* START *

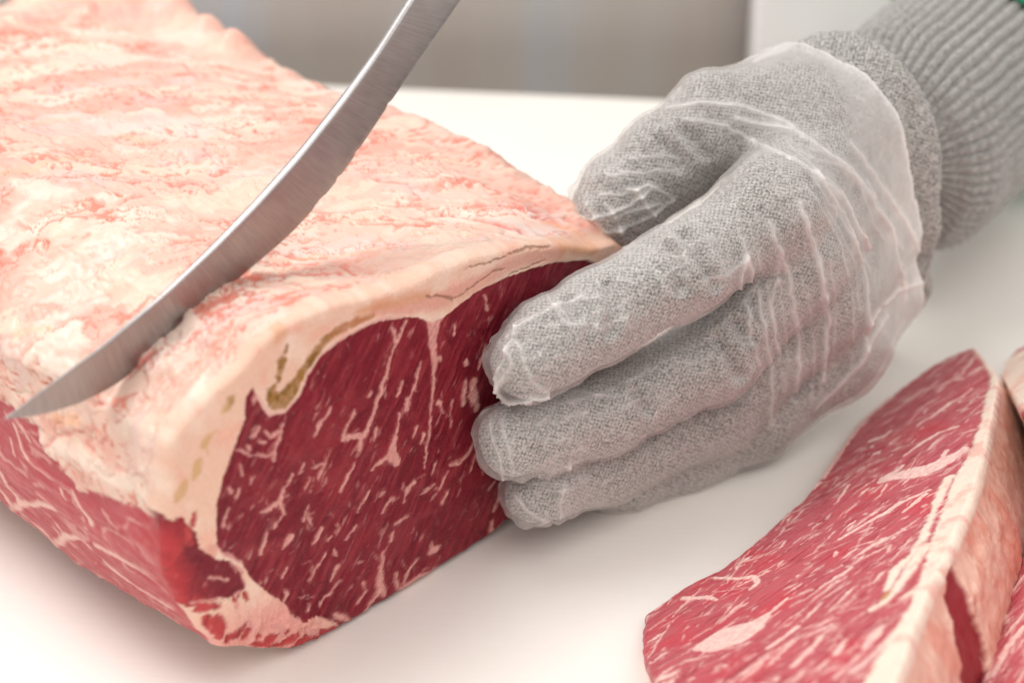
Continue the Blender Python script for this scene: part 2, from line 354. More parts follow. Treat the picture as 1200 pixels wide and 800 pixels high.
# bright fresh red along the left and lower trimmed edge
redge = sstep(9.0, 0.0, edge_d + fbm(P3 / 3.2, 4, 40) * 5.0) * sstep(62, 52, FQ[:, 1]) * sstep(12, -8, FQ[:, 0])
c = lerp(c, (0.56, 0.055, 0.060), redge * 0.75)
c = lerp(c, (0.50, 0.07, 0.07), fr * 0.75)
bund = sstep(0.90, 0.99, 1 - 2 * np.abs(fbm(np.stack([Q @ gper / 9, Q @ gdir / 22, 0 * low], 1), 2, 37)))
c = lerp(c, (0.10, 0.007, 0.014), bund * 0.45)
c = lerp(c, (0.33, 0.06, 0.07), halo * 0.4)
c = lerp(c, (0.29, 0.036, 0.046), sstep(0.1, 0.5, fbm(P3 / 5.5, 3, 38)) * 0.45)
# marbling
mb = fat * np.clip(0.86 + 0.25 * fbm(P3 / 0.8, 2, 44), 0, 1)
c = lerp(c, (0.74, 0.375, 0.335), mb)
# rim fat
fatc = np.empty((len(Q), 3)); fatc[:] = (0.77, 0.50, 0.385)
fatc = lerp(fatc, (0.82, 0.61, 0.50), sstep(-0.2, 0.5, fbm(P3 / 7, 3, 51)))
fatc = lerp(fatc, (0.80, 0.40, 0.31), sstep(0.15, 0.6, fbm(P3 / 5, 3, 52)) * 0.6)
pinkb = np.zeros(len(Q))
for s_ in [[(440,364,5),(480,360,7),(520,350,9),(548,336,9),(580,320,8),(620,303,7),(660,297,7)], [(262,640,5),(250,650,7)]]: stroke(Q, fpl(s_), pinkb, 1.2)
fatc = lerp(fatc, (0.68, 0.33, 0.265), pinkb * 0.8)
orange = np.zeros(len(Q))
for s_ in [[(420,366,4),(445,358,5),(470,352,5),(500,345,4)], [(330,392,6),(326,400,4)], [(660,292,4),(700,296,5)]]: stroke(Q, fpl(s_), orange, 1.4)
fatc = lerp(fatc, (0.62, 0.29, 0.15), orange * 0.7)
fringe = sstep(30, 14, FQ[:, 1]) * sstep(20, 0, FQ[:, 0])
fatc = lerp(fatc, (0.74, 0.30, 0.27), fringe * 0.8)
gold = np.zeros(len(Q))
for s_ in [[(320,464,7),(326,473,8),(336,469,10),(344,457,9),(350,446,6),(358,433,5),(366,420,5),(374,408,5),(386,395,5),(402,384,4.5),(420,376,3.5),(436,370,2.4)], [(320,460,5),(324,453,3)], [(332,424,5.5),(331,434,5)], [(337,406,2.5),(336,412,2)], [(328,441,2.5),(329,446,3)],
           [(274,470,4),(268,482,4.5)], [(250,514,3),(246,522,5)], [(253,511,1),(258,508,1.5)], [(248,528,1),(248,536,1)], [(237,545,4),(236,556,5),(233,563,3)], [(222,570,4.5),(218,582,6),(216,588,4)]]:
    stroke(Q, fpl(s_), gold, 0.5)
gold *= np.clip(0.95 + 0.35 * fbm(P3 / 1.6, 3, 61), 0.5, 1)
goldc = lerp(np.full((len(Q), 3), (0.33, 0.165, 0.045)), (0.20, 0.105, 0.022), sstep(-0.2, 0.4, fbm(P3 / 1.1, 3, 62)))
gtop = sstep(360, 420, 0 * FQ[:, 0] + 400) if False else sstep(8, 22, FQ[:, 0])
goldc = lerp(goldc, (0.47, 0.20, 0.10), gtop)
weak = sstep(-14, -18, FQ[:, 0])           # the loose flecks in the left rim are paler
goldc = lerp(goldc, (0.62, 0.38, 0.20), weak)
fatc = fatc + (goldc - fatc) * gold[:, None]
line = np.zeros(len(Q))
for s_ in [[(500,347,1),(520,347,1),(532,352,1),(552,337,1),(575,319,1),(592,317,.8)], [(545,315,.8),(590,301,1),(620,292,1.1),(648,291,.8)], [(598,322,.7),(640,306,.7)]]: stroke(Q, fpl(s_), line, 0.25)
fatc = lerp(fatc, (0.34, 0.19, 0.13), line * 0.7)
palel = np.zeros(len(Q))   # pale membrane that borders the lean
for s_ in [[(305,466,1.6),(312,479,1.8),(320,487,2),(336,484,2),(352,466,1.8),(361,441,1.8),(377,416,1.8),(406,393,2),(431,380,2),(447,373,2.5),(470,371,2)]]: stroke(Qs, fpl(s_), palel, 0.25)
col_f = fatc * (1 - lean)[:, None] + c * lean[:, None]
col_f = lerp(col_f, (0.80, 0.49, 0.42), palel * 0.9)
# the outer skin carries on over the rounded edge
relief = 0.55 * fbm(P3 / 11, 3, 71) + 0.24 * fib * lean + 0.3 * fbm(P3 / 3.5, 3, 77) * lean + 0.07 * fbm(P3 / 0.9, 2, 72)
relief += 0.30 * np.maximum(mb * lean, (1 - lean)) + 0.1 * gold * np.where(lean > .5, 0, fbm(P3 / 0.8, 2, 73)) - 0.6 * line * (1 - lean) + 0.25 * palel
relief += 1.3 * sstep(34, 6, FQ[:, 1]) * sstep(24, -4, FQ[:, 0]) * (ridged(P3 / np.array([2.2, 6, 1]), 3, 74) - 0.3)
bulge = -2.2 * ((FQ[:, 0] - 45) / 75) ** 2
edge_fall = R_EDGE - np.sqrt(np.maximum(R_EDGE ** 2 - np.clip(R_EDGE - edge_d, 0, R_EDGE) ** 2, 0))
def to_world(q, off): return FA + q[:, :1] * T + q[:, 1:2] * ZUP + np.asarray(off)[:, None] * NRM
keep_rim = sstep(0.0, 1.2, edge_d)
VF = to_world(FQ, relief * keep_rim + bulge - edge_fall)
NF = vert_normals(VF, FF)
if (NF @ NRM).mean() < 0: FF = FF[:, ::-1]; NF = -NF

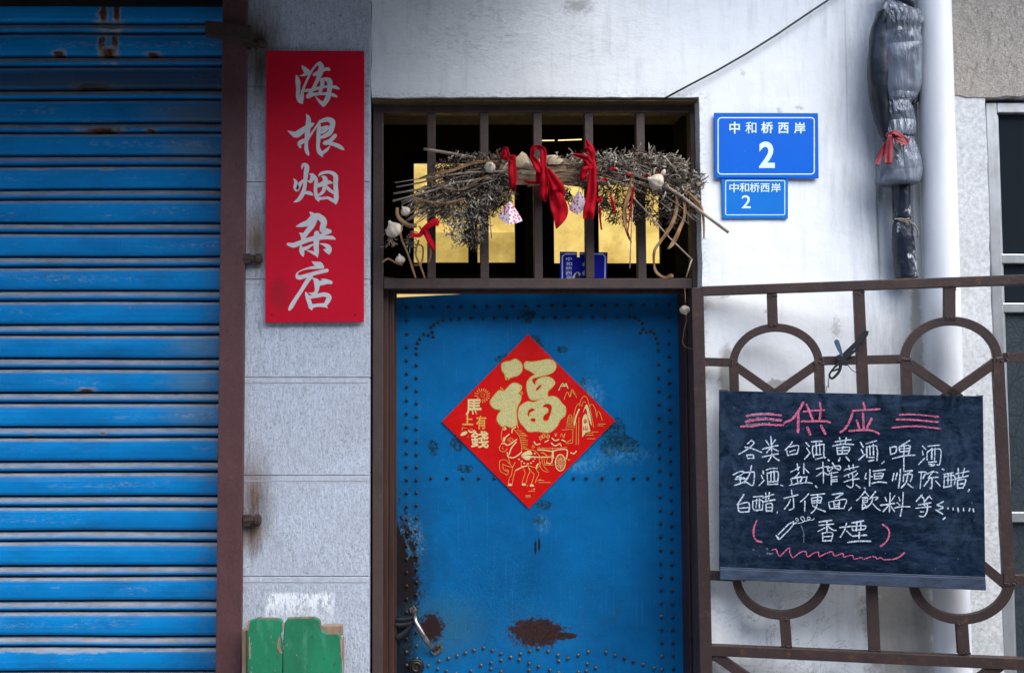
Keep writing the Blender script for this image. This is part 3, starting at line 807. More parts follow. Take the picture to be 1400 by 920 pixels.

* END *

**DIRECTIONS**
Exclude every picture and copy the remaining data exactly.

**WORKED ANSWER**
Continue the Blender Python script for this scene: part 2, from line 354. More parts follow. Treat the picture as 1200 pixels wide and 800 pixels high.
# bright fresh red along the left and lower trimmed edge
redge = sstep(9.0, 0.0, edge_d + fbm(P3 / 3.2, 4, 40) * 5.0) * sstep(62, 52, FQ[:, 1]) * sstep(12, -8, FQ[:, 0])
c = lerp(c, (0.56, 0.055, 0.060), redge * 0.75)
c = lerp(c, (0.50, 0.07, 0.07), fr * 0.75)
bund = sstep(0.90, 0.99, 1 - 2 * np.abs(fbm(np.stack([Q @ gper / 9, Q @ gdir / 22, 0 * low], 1), 2, 37)))
c = lerp(c, (0.10, 0.007, 0.014), bund * 0.45)
c = lerp(c, (0.33, 0.06, 0.07), halo * 0.4)
c = lerp(c, (0.29, 0.036, 0.046), sstep(0.1, 0.5, fbm(P3 / 5.5, 3, 38)) * 0.45)
# marbling
mb = fat * np.clip(0.86 + 0.25 * fbm(P3 / 0.8, 2, 44), 0, 1)
c = lerp(c, (0.74, 0.375, 0.335), mb)
# rim fat
fatc = np.empty((len(Q), 3)); fatc[:] = (0.77, 0.50, 0.385)
fatc = lerp(fatc, (0.82, 0.61, 0.50), sstep(-0.2, 0.5, fbm(P3 / 7, 3, 51)))
fatc = lerp(fatc, (0.80, 0.40, 0.31), sstep(0.15, 0.6, fbm(P3 / 5, 3, 52)) * 0.6)
pinkb = np.zeros(len(Q))
for s_ in [[(440,364,5),(480,360,7),(520,350,9),(548,336,9),(580,320,8),(620,303,7),(660,297,7)], [(262,640,5),(250,650,7)]]: stroke(Q, fpl(s_), pinkb, 1.2)
fatc = lerp(fatc, (0.68, 0.33, 0.265), pinkb * 0.8)
orange = np.zeros(len(Q))
for s_ in [[(420,366,4),(445,358,5),(470,352,5),(500,345,4)], [(330,392,6),(326,400,4)], [(660,292,4),(700,296,5)]]: stroke(Q, fpl(s_), orange, 1.4)
fatc = lerp(fatc, (0.62, 0.29, 0.15), orange * 0.7)
fringe = sstep(30, 14, FQ[:, 1]) * sstep(20, 0, FQ[:, 0])
fatc = lerp(fatc, (0.74, 0.30, 0.27), fringe * 0.8)
gold = np.zeros(len(Q))
for s_ in [[(320,464,7),(326,473,8),(336,469,10),(344,457,9),(350,446,6),(358,433,5),(366,420,5),(374,408,5),(386,395,5),(402,384,4.5),(420,376,3.5),(436,370,2.4)], [(320,460,5),(324,453,3)], [(332,424,5.5),(331,434,5)], [(337,406,2.5),(336,412,2)], [(328,441,2.5),(329,446,3)],
           [(274,470,4),(268,482,4.5)], [(250,514,3),(246,522,5)], [(253,511,1),(258,508,1.5)], [(248,528,1),(248,536,1)], [(237,545,4),(236,556,5),(233,563,3)], [(222,570,4.5),(218,582,6),(216,588,4)]]:
    stroke(Q, fpl(s_), gold, 0.5)
gold *= np.clip(0.95 + 0.35 * fbm(P3 / 1.6, 3, 61), 0.5, 1)
goldc = lerp(np.full((len(Q), 3), (0.33, 0.165, 0.045)), (0.20, 0.105, 0.022), sstep(-0.2, 0.4, fbm(P3 / 1.1, 3, 62)))
gtop = sstep(360, 420, 0 * FQ[:, 0] + 400) if False else sstep(8, 22, FQ[:, 0])
goldc = lerp(goldc, (0.47, 0.20, 0.10), gtop)
weak = sstep(-14, -18, FQ[:, 0])           # the loose flecks in the left rim are paler
goldc = lerp(goldc, (0.62, 0.38, 0.20), weak)
fatc = fatc + (goldc - fatc) * gold[:, None]
line = np.zeros(len(Q))
for s_ in [[(500,347,1),(520,347,1),(532,352,1),(552,337,1),(575,319,1),(592,317,.8)], [(545,315,.8),(590,301,1),(620,292,1.1),(648,291,.8)], [(598,322,.7),(640,306,.7)]]: stroke(Q, fpl(s_), line, 0.25)
fatc = lerp(fatc, (0.34, 0.19, 0.13), line * 0.7)
palel = np.zeros(len(Q))   # pale membrane that borders the lean
for s_ in [[(305,466,1.6),(312,479,1.8),(320,487,2),(336,484,2),(352,466,1.8),(361,441,1.8),(377,416,1.8),(406,393,2),(431,380,2),(447,373,2.5),(470,371,2)]]: stroke(Qs, fpl(s_), palel, 0.25)
col_f = fatc * (1 - lean)[:, None] + c * lean[:, None]
col_f = lerp(col_f, (0.80, 0.49, 0.42), palel * 0.9)
# the outer skin carries on over the rounded edge
relief = 0.55 * fbm(P3 / 11, 3, 71) + 0.24 * fib * lean + 0.3 * fbm(P3 / 3.5, 3, 77) * lean + 0.07 * fbm(P3 / 0.9, 2, 72)
relief += 0.30 * np.maximum(mb * lean, (1 - lean)) + 0.1 * gold * np.where(lean > .5, 0, fbm(P3 / 0.8, 2, 73)) - 0.6 * line * (1 - lean) + 0.25 * palel
relief += 1.3 * sstep(34, 6, FQ[:, 1]) * sstep(24, -4, FQ[:, 0]) * (ridged(P3 / np.array([2.2, 6, 1]), 3, 74) - 0.3)
bulge = -2.2 * ((FQ[:, 0] - 45) / 75) ** 2
edge_fall = R_EDGE - np.sqrt(np.maximum(R_EDGE ** 2 - np.clip(R_EDGE - edge_d, 0, R_EDGE) ** 2, 0))
def to_world(q, off): return FA + q[:, :1] * T + q[:, 1:2] * ZUP + np.asarray(off)[:, None] * NRM
keep_rim = sstep(0.0, 1.2, edge_d)
VF = to_world(FQ, relief * keep_rim + bulge - edge_fall)
NF = vert_normals(VF, FF)
if (NF @ NRM).mean() < 0: FF = FF[:, ::-1]; NF = -NF

Keep writing the Blender script for this image. This is part 3, starting at line 807. More parts follow. Take the picture to be 1400 by 920 pixels.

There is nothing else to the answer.